Home Depot finally pulled the trigger and sold HD Supply to a group of private equity investors for $10.3 Billion. Wall Street may be happy with the decision as they believe that the battered HD can now focus on their retail business. The fact of the matter is that their retail business only has limited growth in the United States as they are beginning to duplicate stores within regional markets - they are clearly nearing saturation in the retail home improvement business.

I was a big fan of Home Depot when they purchased Hughes Supply, the maintsay of their HD Supply franchise. I believed that Home Depot had the name and the know how to build a great MRO/Contractor supply business that could compete with Grainger in the highly fractured $145 billion MRO North American marketplace. However - the HD Supply business has been on the auction block for sometime now as the result of pressure from the street to raise the lagging HD share price.

All I can say is kudos to Bain Capital LLC, Carlyle Group and Clayton Dubilier & Rice - this is solid investment on their part and one that is sure to grow in the coming years. As for HD - if you haven't dumped this stock yet please do so. HD has sold their only growth business...

Tuesday, June 12, 2007

What percentage of Grainger's revenue growth is domestic? - 8% sales increase in May.

Grainger announced today that their daily sales had increased 8% in May from a year prior. Grainger's sales figures have often be a good indicator for economic activity in the United States given the company's large customer base and broad product offering.

More recently Grainger has made significant investments in foreign markets such as China and Mexico. In the first quarter Grainger indicated that revenues at their Mexican locations had increased 19.5%. It would be interesting to see how much of May's 8% growth was tied to growing business in China and Mexico.

Sunday, June 10, 2007

Selling DC space,expertise, and manpower - Sold on eBay, Shipped by Amazon.com

A New York Times article from a few months back caught my attention. The article details Amazon.com's efforts to sell distribution services to small businesses. In short, a small company can warehouse material in Amazon's distribution center(DC) where the material is stored until the time of order. When the small business receives an order Amazon.com ships the material directly to the end user thus eliminating or greatly reducing warehousing and distribution expenses for the small business. Amazon.com's idea of selling distribution services is an interesting idea and extension of their concept of selling web services such as data storage.

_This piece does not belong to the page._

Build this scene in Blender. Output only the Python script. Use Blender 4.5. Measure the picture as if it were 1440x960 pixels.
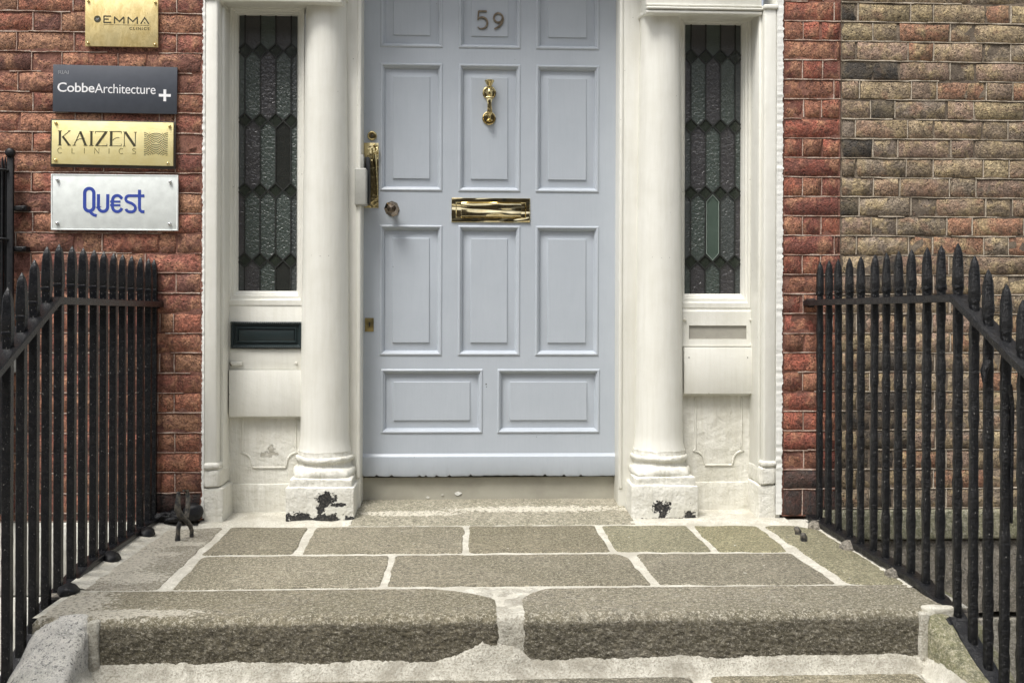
import bpy, bmesh, math, random
from mathutils import Vector, Matrix, noise
random.seed(59)
R = math.radians
sc = bpy.context.scene
for o in list(bpy.data.objects): bpy.data.objects.remove(o)
COL = sc.collection

# ------------------------------------------------------------------ camera
cd = bpy.data.cameras.new('camera'); cam = bpy.data.objects.new('camera', cd); COL.objects.link(cam)
cd.sensor_width = 36; cd.lens = 35.0; cd.clip_start = 0.05; cd.clip_end = 500
cd.shift_y = -0.03125
yaw, roll = R(2.66), 0.003
Fv = Vector((math.sin(yaw), math.cos(yaw), 0)); R0 = Vector((math.cos(yaw), -math.sin(yaw), 0)); U0 = Vector((0, 0, 1))
Rv = R0*math.cos(roll)+U0*math.sin(roll); Uv = U0*math.cos(roll)-R0*math.sin(roll)
m = Matrix((Rv, Uv, -Fv)).transposed().to_4x4(); m.translation = Vector((0, -4.0, 0.85))
cam.matrix_world = m
sc.camera = cam
sc.render.resolution_x = 1024; sc.render.resolution_y = 682

# ------------------------------------------------------------------ light
SUN = Vector((-0.50, -0.66, 1.55)).normalized()
w = bpy.data.worlds.new("World"); sc.world = w; w.use_nodes = True
wt = w.node_tree; bg = wt.nodes['Background']
sky = wt.nodes.new('ShaderNodeTexSky'); sky.sky_type = 'NISHITA'; sky.sun_disc = False
sky.sun_elevation = math.asin(SUN.z); sky.sun_rotation = math.atan2(SUN.x, SUN.y)
sky.air_density = 1.0; sky.dust_density = 4.0; sky.ozone_density = 0.6
hs = wt.nodes.new('ShaderNodeHueSaturation'); hs.inputs['Saturation'].default_value = 0.35
wt.links.new(sky.outputs[0], hs.inputs['Color']); wt.links.new(hs.outputs[0], bg.inputs[0])
bg.inputs[1].default_value = 0.125
sl = bpy.data.lights.new('sun', 'SUN'); sl.energy = 2.4; sl.angle = R(21); sl.color = (1, .97, .915)
so = bpy.data.objects.new('sun', sl); COL.objects.link(so); so.rotation_euler = SUN.to_track_quat('Z', 'Y').to_euler()
so.location = (-3, -5, 6)
sc.view_settings.view_transform = 'Standard'; sc.view_settings.look = 'None'
sc.view_settings.exposure = 0.58; sc.view_settings.gamma = 1.0

# ------------------------------------------------------------------ material helpers
class MT:
    def __init__(s, name):
        s.m = bpy.data.materials.new(name); s.m.use_nodes = True; s.t = s.m.node_tree; s.n = s.t.nodes; s.l = s.t.links
        s.b = s.n['Principled BSDF']; s.tc = s.n.new('ShaderNodeTexCoord'); s.co = s.tc.outputs['Object']
    def new(s, k, **kw):
        nd = s.n.new(k)
        for a, v in kw.items(): setattr(nd, a, v)
        return nd
    def put(s, sock, v):
        if hasattr(v, 'is_output') or isinstance(v, bpy.types.NodeSocket): s.l.new(v, sock)
        elif isinstance(v, (tuple, list)) and len(v) == 3 and sock.type == 'RGBA': sock.default_value = (*v, 1)
        else: sock.default_value = v
    def set(s, **kw):
        for k, v in kw.items(): s.put(s.b.inputs[k.replace('_', ' ')], v)
        return s
    def noise(s, scale, detail=6, rough=.6, dist=0, vec=None, out=0):
        nd = s.new('ShaderNodeTexNoise'); s.put(nd.inputs['Vector'], vec or s.co)
        nd.inputs['Scale'].default_value = scale; nd.inputs['Detail'].default_value = detail
        nd.inputs['Roughness'].default_value = rough; nd.inputs['Distortion'].default_value = dist
        return nd.outputs[out]
    def vor(s, scale, feature='F1', vec=None, out=0, rnd=1):
        nd = s.new('ShaderNodeTexVoronoi', feature=feature); s.put(nd.inputs['Vector'], vec or s.co)
        nd.inputs['Scale'].default_value = scale; nd.inputs['Randomness'].default_value = rnd
        return nd.outputs[out]
    def scl(s, v, vec=None, off=None):
        nd = s.new('ShaderNodeMapping'); s.put(nd.inputs['Vector'], vec or s.co); nd.inputs['Scale'].default_value = v
        if off is not None: s.put(nd.inputs['Location'], off)
        return nd.outputs[0]
    def ramp(s, fac, a, b, c0=(0, 0, 0), c1=(1, 1, 1)):
        nd = s.new('ShaderNodeValToRGB'); s.put(nd.inputs[0], fac)
        e = nd.color_ramp.elements; e[0].position = a; e[1].position = b; e[0].color = (*c0, 1); e[1].color = (*c1, 1)
        return nd.outputs[0]
    def mix(s, fac, a, b, mode='MIX'):
        nd = s.new('ShaderNodeMix', data_type='RGBA', blend_type=mode)
        s.put(nd.inputs[0], fac); s.put(nd.inputs[6], a); s.put(nd.inputs[7], b); return nd.outputs[2]
    def math(s, op, a, b=None, clamp=False):
        nd = s.new('ShaderNodeMath', operation=op, use_clamp=clamp); s.put(nd.inputs[0], a)
        if b is not None: s.put(nd.inputs[1], b)
        return nd.outputs[0]
    def bump(s, h, strength=.5, dist=.01, normal=None):
        nd = s.new('ShaderNodeBump'); nd.inputs['Strength'].default_value = strength; nd.inputs['Distance'].default_value = dist
        s.put(nd.inputs['Height'], h)
        if normal is not None: s.l.new(normal, nd.inputs['Normal'])
        s.l.new(nd.outputs[0], s.b.inputs['Normal']); return nd.outputs[0]
    def patches(s, els, amp=.6, nscale=45):
        """mask = 1 inside noisy ellipses (cx, cy, cz, rx, ry, rz)"""
        n1 = s.noise(nscale, 5, .65); out = None
        for cx, cy, cz, rx, ry, rz in els:
            mp = s.new('ShaderNodeMapping'); s.put(mp.inputs['Vector'], s.co)
            mp.inputs['Scale'].default_value = (1/rx, 1/ry, 1/rz); mp.inputs['Location'].default_value = (-cx/rx, -cy/ry, -cz/rz)
            ln = s.new('ShaderNodeVectorMath', operation='LENGTH'); s.l.new(mp.outputs[0], ln.inputs[0])
            out = ln.outputs['Value'] if out is None else s.math('MINIMUM', out, ln.outputs['Value'])
        v = s.math('ADD', out, s.math('MULTIPLY', s.math('SUBTRACT', n1, .5), amp*6))
        return s.ramp(v, .93, 1.0, (1, 1, 1), (0, 0, 0))

MATS = {}
def brick_mat(name, tint2, tint3, soot):
    t = MT(name); oi = t.new('ShaderNodeObjectInfo')
    cmb = t.new('ShaderNodeCombineXYZ'); r = t.math('MULTIPLY', oi.outputs['Random'], 37.0)
    t.put(cmb.inputs[0], r); t.put(cmb.inputs[1], t.math('MULTIPLY', r, 1.7)); t.put(cmb.inputs[2], t.math('MULTIPLY', r, .6))
    ad = t.new('ShaderNodeVectorMath', operation='ADD'); t.put(ad.inputs[0], t.co); t.put(ad.inputs[1], cmb.outputs[0]); v = ad.outputs[0]
    big = t.noise(13, 5, .65, .6, v); mid = t.noise(48, 6, .7, .4, v); fine = t.noise(150, 5, .8, 0, v)
    bw_ = t.new('ShaderNodeRGBToBW'); t.put(bw_.inputs[0], oi.outputs['Color']); lum = t.math('MULTIPLY', t.math('SUBTRACT', bw_.outputs[0], .03), 14, True)
    patch = t.ramp(big, .46, .62); c = t.mix(t.math('MULTIPLY', t.math('MULTIPLY', patch, .8), lum), oi.outputs['Color'], tint2)
    c = t.mix(t.math('MULTIPLY', t.ramp(t.noise(9, 4, .6, .3, t.scl((1, 1, 1.6), v)), .55, .66), t.math('MULTIPLY', lum, .75)), c, tint3)
    c = t.mix(t.math('MULTIPLY', t.ramp(mid, .38, .58, (1, 1, 1), (0, 0, 0)), .68), c, soot)
    c = t.mix(1.0, c, t.ramp(fine, .34, .66, (.36, .35, .35), (1.62, 1.60, 1.54)), 'MULTIPLY')
    pits = t.ramp(t.vor(85, vec=v), .10, .26); pm = t.math('MULTIPLY', t.ramp(t.noise(18, 2, .5, 0, v), .46, .6), t.math('SUBTRACT', 1, pits))
    c = t.mix(t.math('MULTIPLY', pm, .85), c, (.02, .014, .012))
    eff = t.ramp(t.noise(70, 5, .8, 0, t.scl((1, 1, 2.5), v)), .66, .74); c = t.mix(t.math('MULTIPLY', t.math('MULTIPLY', eff, .6), lum), c, (.52, .45, .38))
    t.set(Base_Color=c, Roughness=.88)
    h = t.math('ADD', t.math('ADD', t.math('MULTIPLY', big, 2.5), t.math('MULTIPLY', mid, 1.4)), t.math('MULTIPLY', fine, .35))
    h = t.math('SUBTRACT', h, t.math('MULTIPLY', pm, 1.4))
    t.bump(h, 1.0, .0095); return t.m
M_RED = brick_mat('red_brick', (.56, .30, .18), (.22, .09, .07), (.11, .05, .04))
M_YEL = brick_mat('yellow_stock_brick', (.50, .39, .22), (.36, .22, .15), (.10, .08, .062))

def mortar_mat(name, a, b, c2, bs=.004):
    t = MT(name); n1 = t.noise(22, 6, .7, .5); n2 = t.noise(170, 4, .7)
    c = t.mix(t.ramp(n1, .38, .62), a, b); c = t.mix(t.math('MULTIPLY', t.ramp(n2, .48, .62), .8), c, c2); c = t.mix(t.math('MULTIPLY', t.ramp(t.noise(7, 6, .75, .5), .46, .62), .72), c, c2)
    t.set(Base_Color=c, Roughness=.95); t.bump(t.math('ADD', n1, t.math('MULTIPLY', n2, .6)), .9, bs); return t.m
M_MRED = mortar_mat('red_mortar', (.20, .085, .062), (.34, .17, .12), (.10, .045, .036))
M_MYEL = mortar_mat('grey_mortar', (.15, .118, .088), (.26, .21, .155), (.07, .055, .043))
M_RIB = mortar_mat('pale_pointing', (.46, .33, .26), (.64, .56, .48), (.27, .15, .11), .002)
M_RIBY = mortar_mat('buff_pointing', (.48, .41, .32), (.66, .58, .47), (.24, .2, .15), .002)
M_FIL = mortar_mat('white_render', (.76, .755, .71), (.80, .80, .76), (.58, .56, .50), .004)
M_CEM = mortar_mat('cement_pointing', (.55, .53, .45), (.67, .65, .575), (.40, .375, .31), .008)
M_CEMG = mortar_mat('stained_grey_cement', (.44, .42, .355), (.58, .56, .49), (.25, .23, .185), .009)
M_SLAB = mortar_mat('worn_cement_slab', (.30, .28, .225), (.40, .375, .31), (.50, .47, .39), .006)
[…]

Do you think CDW, Grainger, or Henry Schein could sell their excess distribution center capacity to small businesses? If they had the capacity would the margins of the business be worth their time?

Recent Acquistions by B2B distributors

Grainger acquires McFeely's Square Drive Screws

Grainger announced that the McFeely brand will be marketed under their Lab Safety Supply umbrella, a Grainger subsidiary. Any thoughts as to why this wood screw manufacturer is not being integrated into the core Grainger brand?

Henry Schein acquires Becker-Parkin Dental Supply furthering their dominance in the niche dental supply market.

M&A and B2B Distribution

In the last two years mergers and acquisitions announcements have dominated the business news, as a wide array of private equity groups and strategic players have snapped up companies. Despite the feverish pitch of today's M&A activity I believe that significant consolidation is still on the horizon in the MRO supply and distribution sectors.

Grainger's (GWW) President and COO Jim Ryan recently told a group of analysts that Grainger
is poised to take a greater share of the $145 billion MRO market in North America. Grainger is the current market leader in the industry with only 4% of the market share ($5.9 billion in revenues in '06). Given the fragmented nature of the MRO market it is likely that a good deal of Grainger's growth will come through acquisitions. However, with attractive gross profits margins ranging between 40-46% for large MRO distributors (Grainger,MSC, McMaster-Carr) Grainger will likely be competing with other strategic and institutional investors for potential acquisition targets.

This blog will follow M&A activity within the the B2B distribution sector. Additionally the blog will follow interesting trends in distribution, supply chain management, and manufacturing. I welcome your comments and hope to foster a constructive dialogue about this unique market sector.